I'm getting the impression that very few of you actually read the TechCrunch article. I stated very clearly that you only need three people (if that) to build an app like Matt. Carsonified has nine people so we used all of them to build the app. Did we need to? Of course not. We just gave a task to everyone and let them get on with it. Quite a few people on the team are not technical so they couldn't chip in with the design or dev.


Two bloggers, a copywriter and three PR people?

Imagine how much could've been done if those six had been replaced with programmers and/or designers!


Sure, but then we wouldn't have known about it. PR and marketing are way more important than building a good product nowadays, alas.
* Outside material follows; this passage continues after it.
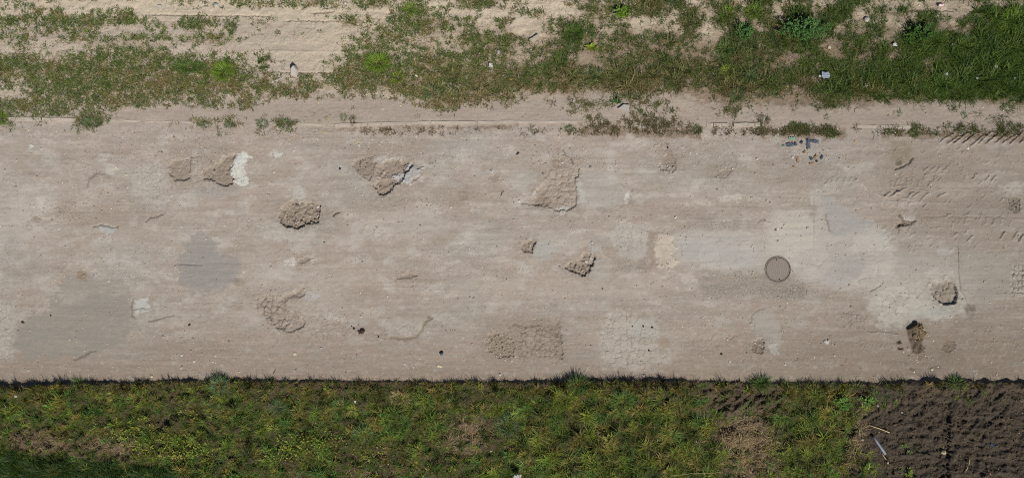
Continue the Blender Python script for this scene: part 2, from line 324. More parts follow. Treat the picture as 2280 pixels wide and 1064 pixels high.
cracks([(524, 342), (556, 335), (558, 410), (520, 412)], 15, .006, .07, seed=133, soft=2, col=D(140, 130, 118))
patch(ell(618, 343, 12, 11), D(198, 195, 186), .9, 3, seed=134); patch([(632, 438), (650, 428), (664, 412), (682, 436), (676, 448), (655, 441)], D(186, 182, 173), .9, 4, 5, seed=135)
patch([(620, 505), (660, 515), (715, 502), (700, 528), (650, 545), (622, 525)], D(184, 177, 167), .7, 8, seed=136)
pothole([(617, 478), (625, 458), (640, 446), (655, 440), (680, 449), (700, 448), (713, 457), (712, 478), (709, 495), (688, 499), (668, 511), (640, 508), (622, 496)], .085, 137, rubble=1.3, lump=9, warp=4, soft=12, col=D(139, 123, 106))
stroke([(742, 480), (750, 474), (757, 472)], 3, -.012, DK)
pothole([(780, 368), (790, 352), (812, 346), (832, 343), (836, 362), (832, 385), (826, 402), (812, 398), (796, 386)], .03, 138, rubble=1.0, lump=6, col=D(137, 121, 104), warp=6)
patch(rect(835, 895, 345, 358), PG, .7, 6, seed=139)
pothole([(838, 368), (858, 354), (880, 350), (905, 356), (921, 368), (906, 384), (896, 404), (878, 415), (870, 427), (858, 436), (842, 433), (830, 416), (843, 396), (835, 384)], .075, 140, rubble=.8, lump=8, warp=5, col=D(143, 126, 109))
patch([(876, 392), (888, 386), (902, 382), (912, 366), (930, 370), (942, 374), (932, 392), (912, 409), (893, 412)], D(178, 176, 172), .95, 2.5, 3, seed=141, dh=.03, grit=.1)
cracks([(874, 384), (945, 368), (930, 400), (890, 415)], 14, .012, .09, seed=142, soft=1)
patch([(935, 385), (965, 388), (940, 402), (915, 410)], D(190, 180, 168), .7, 4, seed=143); stroke([(916, 408), (930, 397), (943, 385)], 2.5, -.012, DK)
patch(ell(1030, 436, 14, 9), D(138, 123, 106), .6, 9, seed=144, dh=-.01); patch(ell(1100, 397, 13, 9, -20), D(143, 129, 112), .6, 8, seed=145, dh=-.008); patch(ell(965, 360, 12, 8), D(140, 125, 108), .6, 6, seed=146)
patch(ell(1000, 525, 50, 16, -20), D(150, 138, 123), .45, 16, seed=147); patch(ell(835, 515, 30, 22), D(188, 180, 168), .55, 10, seed=148); cracks(ell(835, 520, 28, 18), 12, .004, .1, seed=148)
patch(ell(920, 480, 60, 18), D(186, 176, 163), .4, 16, seed=149, grit=1)
patch(ell(645, 581, 15, 6), WH, .8, 3, seed=150); patch(ell(695, 572, 10, 6), PG, .6, 3, seed=151); pothole(ell(676, 578, 16, 9, -20), .025, 152, rubble=.5, warp=4)
patch([(680, 645), (712, 655), (708, 668), (682, 668)], D(180, 176, 174), .8, 4, seed=153)
# crazed hollow left of centre
RG = [(570, 662), (585, 650), (620, 652), (655, 645), (676, 640), (680, 658), (668, 664), (645, 668), (636, 678), (640, 690), (658, 696), (665, 708), (681, 720), (672, 732), (640, 741), (618, 732), (600, 712), (588, 692), (568, 680)]
pothole(RG, .035, 154, warp=4, soft=16, sharp=2.5, col=D(163, 150, 135)); cracks([(560, 655), (600, 650), (634, 660), (640, 700), (655, 735), (610, 735), (570, 690)], 13, .02, .2, seed=155, dome=.006)
stroke([(634, 690), (632, 672), (640, 662), (660, 655), (674, 642)], 6, -.012, D(140, 124, 108), .6)
patch([(610, 736), (640, 744), (628, 752), (616, 748)], D(186, 184, 178), .7, 4, seed=156)
stroke([(395, 588), (448, 590)], 2.2, -.014, D(110, 103, 96), .8, warp=1); patch(ell(532, 628, 12, 10, -40), D(135, 120, 100), .5, 6, seed=157)
stroke([(330, 715), (352, 711), (382, 702)], 3, -.012, DK, .6); stroke([(165, 800), (185, 792), (200, 782), (212, 781)], 5, -.015, D(125, 112, 98), .6)
pothole([(884, 622), (890, 610), (905, 605), (932, 610), (924, 618), (900, 622)], .03, 158, rubble=.3, warp=4, sharp=1.5)
patch([(845, 722), (885, 710), (940, 712), (948, 730), (930, 748), (880, 750)], D(187, 178, 166), .6, 8, seed=159); cracks([(760, 735), (845, 722), (940, 712), (945, 732), (925, 750), (840, 756), (740, 750)], 8, .006, .14, seed=160)
stroke([(870, 750), (900, 754), (925, 750), (938, 735), (945, 718), (960, 708)], 6, -.014, D(130, 115, 92), .6); stroke([(955, 707), (964, 709)], 5, .012, D(108, 100, 80), .7)
# middle
RG = [(1248, 333), (1262, 345), (1277, 352), (1278, 366), (1291, 374), (1289, 392), (1280, 400), (1285, 425), (1284, 455), (1274, 466), (1245, 471), (1220, 462), (1186, 456), (1184, 432), (1206, 408), (1218, 388), (1232, 362), (1240, 345)]
pothole(RG, .035, 161, warp=5, soft=16, col=D(176, 163, 147), amt=.4); cracks([(1215, 368), (1290, 372), (1284, 465), (1205, 460), (1205, 400)], 15, .014, .2, seed=162, jit=.75, dome=.008, col=D(142, 127, 110), amt=.6)
patch([(1190, 440), (1215, 430), (1225, 460), (1190, 456)], D(135, 120, 102), .7, 5, seed=163); patch(ell(1190, 438, 6, 7), PG, .8, 2, seed=164); patch(ell(1240, 365, 14, 16), D(128, 114, 98), .6, 8, seed=165)
patch([(1284, 400), (1300, 398), (1304, 450), (1286, 450)], D(188, 185, 176), .85, 4, seed=166); patch([(1235, 470), (1258, 460), (1275, 468), (1262, 476)], D(190, 187, 178), .8, 3, seed=167)
stroke([(1254, 332), (1258, 344), (1270, 352), (1276, 366)], 3.5, -.02, DK, .6); stroke([(1160, 452), (1190, 456), (1210, 453)], 3, -.018, DK, .6)
patch([(1292, 372), (1340, 385), (1400, 420), (1406, 438), (1380, 462), (1330, 475), (1300, 460)], D(170, 164, 155), .7, 8, seed=168, grit=.2); patch([(1385, 445), (1400, 430), (1404, 440), (1392, 450)], WH, .8, 3, seed=169)
stroke([(1408, 422), (1402, 430), (1404, 440)], 3, -.01, D(130, 116, 100), .5)
for k in range(6): patch(ell(1340 + 14 * k, 474 - 5 * k + rng.normal(0, 3), 10, 4), D(135, 122, 108), .45, 5, seed=170 + k)
patch(ell(1175, 400, 26, 20), D(166, 161, 151), .6, 10, seed=176)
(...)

It's like how implementation trumps ideas. You can have great ideas, but with no implementation, nothing happens. Ditto for building a good product. You can build the world's best product, but if no-one knows about it, it's not getting used.


On the flip side, with all PR and no product, you dont have much either. Like you said, an idea only goes so far. You have to have the actual implementation.

Just look at Qtrax. They had pretty good PR, but no product to sell. So they blew their big launch and then blew their relaunch as well later on because their product didn't perform as well as PR said it would.


The soup is cold, add more chefs!


Psh, they could have started another project or two at the same time. Why build one app when you can build two?


With their numbers, they could've done THREE!